• [PROVIDED DATA]:
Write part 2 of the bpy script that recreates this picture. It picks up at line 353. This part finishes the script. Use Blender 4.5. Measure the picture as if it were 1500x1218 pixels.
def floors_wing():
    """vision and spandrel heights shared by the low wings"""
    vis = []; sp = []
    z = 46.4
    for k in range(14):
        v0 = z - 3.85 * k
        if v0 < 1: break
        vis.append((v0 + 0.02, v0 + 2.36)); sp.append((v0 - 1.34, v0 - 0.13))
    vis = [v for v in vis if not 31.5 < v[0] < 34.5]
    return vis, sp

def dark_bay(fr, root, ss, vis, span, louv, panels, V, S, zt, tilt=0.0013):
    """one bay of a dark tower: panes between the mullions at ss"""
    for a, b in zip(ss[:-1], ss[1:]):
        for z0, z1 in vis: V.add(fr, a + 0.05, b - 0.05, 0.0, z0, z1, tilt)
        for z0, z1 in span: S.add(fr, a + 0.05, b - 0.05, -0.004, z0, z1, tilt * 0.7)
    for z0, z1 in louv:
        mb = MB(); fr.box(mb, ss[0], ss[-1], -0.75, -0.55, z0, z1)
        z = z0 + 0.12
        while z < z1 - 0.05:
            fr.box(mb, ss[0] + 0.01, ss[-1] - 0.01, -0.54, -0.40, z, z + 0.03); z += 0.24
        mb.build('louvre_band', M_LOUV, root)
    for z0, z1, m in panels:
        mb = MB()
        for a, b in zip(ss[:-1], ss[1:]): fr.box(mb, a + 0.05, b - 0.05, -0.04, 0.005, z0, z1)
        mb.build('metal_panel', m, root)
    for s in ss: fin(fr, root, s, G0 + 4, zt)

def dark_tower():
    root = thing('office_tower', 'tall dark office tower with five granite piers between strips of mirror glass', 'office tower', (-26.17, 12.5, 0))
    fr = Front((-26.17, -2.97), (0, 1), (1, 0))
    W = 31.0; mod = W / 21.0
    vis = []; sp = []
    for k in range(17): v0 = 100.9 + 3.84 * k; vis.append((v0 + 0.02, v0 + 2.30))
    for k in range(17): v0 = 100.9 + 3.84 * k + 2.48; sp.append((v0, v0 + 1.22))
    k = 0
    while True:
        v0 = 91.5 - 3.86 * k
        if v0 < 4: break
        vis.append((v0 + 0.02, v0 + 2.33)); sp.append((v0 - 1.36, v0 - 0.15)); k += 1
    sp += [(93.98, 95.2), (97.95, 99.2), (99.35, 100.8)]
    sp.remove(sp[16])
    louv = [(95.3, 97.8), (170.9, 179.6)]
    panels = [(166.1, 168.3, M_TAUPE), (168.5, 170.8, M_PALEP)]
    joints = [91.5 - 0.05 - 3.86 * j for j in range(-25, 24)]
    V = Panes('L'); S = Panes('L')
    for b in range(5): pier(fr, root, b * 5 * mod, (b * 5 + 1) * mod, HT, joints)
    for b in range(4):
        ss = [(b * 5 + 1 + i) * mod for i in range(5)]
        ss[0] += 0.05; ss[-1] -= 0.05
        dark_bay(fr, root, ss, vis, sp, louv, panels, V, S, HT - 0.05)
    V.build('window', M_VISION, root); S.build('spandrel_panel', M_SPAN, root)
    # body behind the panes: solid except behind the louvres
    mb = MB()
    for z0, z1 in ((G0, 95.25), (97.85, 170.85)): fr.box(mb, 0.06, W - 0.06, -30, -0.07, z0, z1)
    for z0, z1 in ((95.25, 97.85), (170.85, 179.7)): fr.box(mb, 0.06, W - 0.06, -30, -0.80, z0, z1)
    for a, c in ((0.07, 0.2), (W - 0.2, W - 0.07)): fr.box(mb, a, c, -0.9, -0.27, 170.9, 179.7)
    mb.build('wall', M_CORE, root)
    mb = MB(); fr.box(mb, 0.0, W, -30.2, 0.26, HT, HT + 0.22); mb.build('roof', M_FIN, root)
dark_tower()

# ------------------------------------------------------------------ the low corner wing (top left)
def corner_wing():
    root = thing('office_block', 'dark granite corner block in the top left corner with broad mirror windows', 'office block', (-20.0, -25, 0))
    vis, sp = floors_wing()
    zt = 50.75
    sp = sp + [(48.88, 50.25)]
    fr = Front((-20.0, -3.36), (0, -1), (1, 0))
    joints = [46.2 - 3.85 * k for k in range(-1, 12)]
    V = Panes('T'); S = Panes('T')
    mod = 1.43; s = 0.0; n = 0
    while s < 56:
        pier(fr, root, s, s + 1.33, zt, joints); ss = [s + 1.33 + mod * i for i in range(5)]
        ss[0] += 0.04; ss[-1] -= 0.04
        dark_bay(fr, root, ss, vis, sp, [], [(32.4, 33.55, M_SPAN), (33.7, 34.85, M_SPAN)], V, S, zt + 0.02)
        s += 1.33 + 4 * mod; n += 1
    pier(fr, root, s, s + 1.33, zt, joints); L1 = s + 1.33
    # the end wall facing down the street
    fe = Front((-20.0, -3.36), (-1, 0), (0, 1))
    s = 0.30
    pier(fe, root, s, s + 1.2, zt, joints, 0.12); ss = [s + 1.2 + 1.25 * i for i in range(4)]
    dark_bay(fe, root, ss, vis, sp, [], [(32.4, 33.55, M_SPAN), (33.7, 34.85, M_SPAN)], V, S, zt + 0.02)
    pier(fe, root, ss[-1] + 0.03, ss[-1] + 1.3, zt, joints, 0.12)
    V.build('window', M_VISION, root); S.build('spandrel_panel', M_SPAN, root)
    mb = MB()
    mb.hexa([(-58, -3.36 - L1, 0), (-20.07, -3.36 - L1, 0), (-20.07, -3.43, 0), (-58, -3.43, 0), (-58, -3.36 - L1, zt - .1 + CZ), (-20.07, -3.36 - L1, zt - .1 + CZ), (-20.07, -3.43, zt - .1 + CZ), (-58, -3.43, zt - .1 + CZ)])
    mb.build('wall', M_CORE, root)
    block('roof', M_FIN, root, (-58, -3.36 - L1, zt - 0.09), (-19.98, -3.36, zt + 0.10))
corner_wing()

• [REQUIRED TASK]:
Word for word, quote all of the data above.

• [CORRECT ANSWER]:
Write part 2 of the bpy script that recreates this picture. It picks up at line 353. This part finishes the script. Use Blender 4.5. Measure the picture as if it were 1500x1218 pixels.
def floors_wing():
    """vision and spandrel heights shared by the low wings"""
    vis = []; sp = []
    z = 46.4
    for k in range(14):
        v0 = z - 3.85 * k
        if v0 < 1: break
        vis.append((v0 + 0.02, v0 + 2.36)); sp.append((v0 - 1.34, v0 - 0.13))
    vis = [v for v in vis if not 31.5 < v[0] < 34.5]
    return vis, sp

def dark_bay(fr, root, ss, vis, span, louv, panels, V, S, zt, tilt=0.0013):
    """one bay of a dark tower: panes between the mullions at ss"""
    for a, b in zip(ss[:-1], ss[1:]):
        for z0, z1 in vis: V.add(fr, a + 0.05, b - 0.05, 0.0, z0, z1, tilt)
        for z0, z1 in span: S.add(fr, a + 0.05, b - 0.05, -0.004, z0, z1, tilt * 0.7)
    for z0, z1 in louv:
        mb = MB(); fr.box(mb, ss[0], ss[-1], -0.75, -0.55, z0, z1)
        z = z0 + 0.12
        while z < z1 - 0.05:
            fr.box(mb, ss[0] + 0.01, ss[-1] - 0.01, -0.54, -0.40, z, z + 0.03); z += 0.24
        mb.build('louvre_band', M_LOUV, root)
    for z0, z1, m in panels:
        mb = MB()
        for a, b in zip(ss[:-1], ss[1:]): fr.box(mb, a + 0.05, b - 0.05, -0.04, 0.005, z0, z1)
        mb.build('metal_panel', m, root)
    for s in ss: fin(fr, root, s, G0 + 4, zt)

def dark_tower():
    root = thing('office_tower', 'tall dark office tower with five granite piers between strips of mirror glass', 'office tower', (-26.17, 12.5, 0))
    fr = Front((-26.17, -2.97), (0, 1), (1, 0))
    W = 31.0; mod = W / 21.0
    vis = []; sp = []
    for k in range(17): v0 = 100.9 + 3.84 * k; vis.append((v0 + 0.02, v0 + 2.30))
    for k in range(17): v0 = 100.9 + 3.84 * k + 2.48; sp.append((v0, v0 + 1.22))
    k = 0
    while True:
        v0 = 91.5 - 3.86 * k
        if v0 < 4: break
        vis.append((v0 + 0.02, v0 + 2.33)); sp.append((v0 - 1.36, v0 - 0.15)); k += 1
    sp += [(93.98, 95.2), (97.95, 99.2), (99.35, 100.8)]
    sp.remove(sp[16])
    louv = [(95.3, 97.8), (170.9, 179.6)]
    panels = [(166.1, 168.3, M_TAUPE), (168.5, 170.8, M_PALEP)]
    joints = [91.5 - 0.05 - 3.86 * j for j in range(-25, 24)]
    V = Panes('L'); S = Panes('L')
    for b in range(5): pier(fr, root, b * 5 * mod, (b * 5 + 1) * mod, HT, joints)
    for b in range(4):
        ss = [(b * 5 + 1 + i) * mod for i in range(5)]
        ss[0] += 0.05; ss[-1] -= 0.05
        dark_bay(fr, root, ss, vis, sp, louv, panels, V, S, HT - 0.05)
    V.build('window', M_VISION, root); S.build('spandrel_panel', M_SPAN, root)
    # body behind the panes: solid except behind the louvres
    mb = MB()
    for z0, z1 in ((G0, 95.25), (97.85, 170.85)): fr.box(mb, 0.06, W - 0.06, -30, -0.07, z0, z1)
    for z0, z1 in ((95.25, 97.85), (170.85, 179.7)): fr.box(mb, 0.06, W - 0.06, -30, -0.80, z0, z1)
    for a, c in ((0.07, 0.2), (W - 0.2, W - 0.07)): fr.box(mb, a, c, -0.9, -0.27, 170.9, 179.7)
    mb.build('wall', M_CORE, root)
    mb = MB(); fr.box(mb, 0.0, W, -30.2, 0.26, HT, HT + 0.22); mb.build('roof', M_FIN, root)
dark_tower()

# ------------------------------------------------------------------ the low corner wing (top left)
def corner_wing():
    root = thing('office_block', 'dark granite corner block in the top left corner with broad mirror windows', 'office block', (-20.0, -25, 0))
    vis, sp = floors_wing()
    zt = 50.75
    sp = sp + [(48.88, 50.25)]
    fr = Front((-20.0, -3.36), (0, -1), (1, 0))
    joints = [46.2 - 3.85 * k for k in range(-1, 12)]
    V = Panes('T'); S = Panes('T')
    mod = 1.43; s = 0.0; n = 0
    while s < 56:
        pier(fr, root, s, s + 1.33, zt, joints); ss = [s + 1.33 + mod * i for i in range(5)]
        ss[0] += 0.04; ss[-1] -= 0.04
        dark_bay(fr, root, ss, vis, sp, [], [(32.4, 33.55, M_SPAN), (33.7, 34.85, M_SPAN)], V, S, zt + 0.02)
        s += 1.33 + 4 * mod; n += 1
    pier(fr, root, s, s + 1.33, zt, joints); L1 = s + 1.33
    # the end wall facing down the street
    fe = Front((-20.0, -3.36), (-1, 0), (0, 1))
    s = 0.30
    pier(fe, root, s, s + 1.2, zt, joints, 0.12); ss = [s + 1.2 + 1.25 * i for i in range(4)]
    dark_bay(fe, root, ss, vis, sp, [], [(32.4, 33.55, M_SPAN), (33.7, 34.85, M_SPAN)], V, S, zt + 0.02)
    pier(fe, root, ss[-1] + 0.03, ss[-1] + 1.3, zt, joints, 0.12)
    V.build('window', M_VISION, root); S.build('spandrel_panel', M_SPAN, root)
    mb = MB()
    mb.hexa([(-58, -3.36 - L1, 0), (-20.07, -3.36 - L1, 0), (-20.07, -3.43, 0), (-58, -3.43, 0), (-58, -3.36 - L1, zt - .1 + CZ), (-20.07, -3.36 - L1, zt - .1 + CZ), (-20.07, -3.43, zt - .1 + CZ), (-58, -3.43, zt - .1 + CZ)])
    mb.build('wall', M_CORE, root)
    block('roof', M_FIN, root, (-58, -3.36 - L1, zt - 0.09), (-19.98, -3.36, zt + 0.10))
corner_wing()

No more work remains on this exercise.